I assume that we still have then branches based on develop which needs be merged into develop. Don't we have there the same situation?

Yes, we would still have feature branches forked off from develop, which are used to propose changes in PRs to develop. Nothing changes in that regard.

No, feature branches for new changes are short-lived and mutable, so they are fundamentally different from having two long-running development branches with immutable history, as is the case with stable and develop. Either a feature branch does not have a conflict with the target branch, in which case it can be squash merged without issue even if it is not based on the current HEAD of develop, or it does have a conflict, in which case it can simply be solved by either merging develop into that feature branch or (my preference) rebasing the feature branch onto develop. In any case, this detail will be irrelevant once the PR is squashed.

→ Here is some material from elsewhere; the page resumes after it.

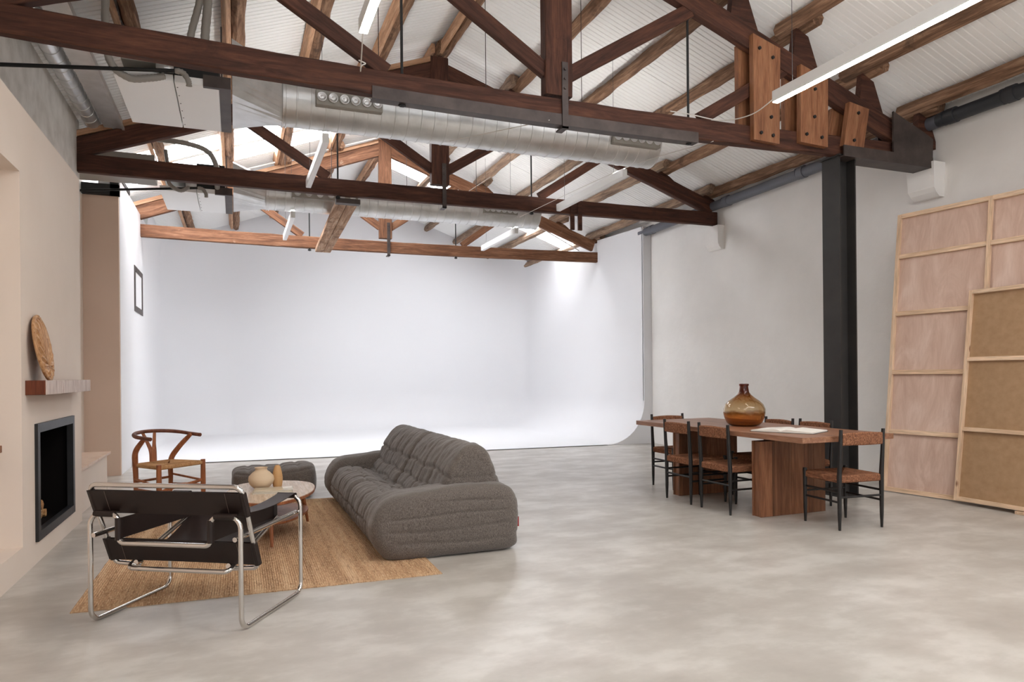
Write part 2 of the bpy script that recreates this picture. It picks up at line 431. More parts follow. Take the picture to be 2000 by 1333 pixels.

What merge conflicts were there? (Currently I see only the result, there is not a hint where a conflict was)

I don't think it is possible to see that, that is information that just isn't available to GitHub to show to you.

What does a merge of the solution look like?

It always looks exactly like the target branch with the changes from the PR branch (what's shown in the PR to review) applied on top.

We maybe should have a plausibility check, e.g. code after a return on same level

I think you are asking for a lint rule catching obviously-dead-code? That is entirely unrelated to this issue, but I more or less brought that up already in #2293.

About the last section with the major version branches. I don't want an inflation of branches. Are there other options?

The branches can be deleted once that version will no longer receive any update.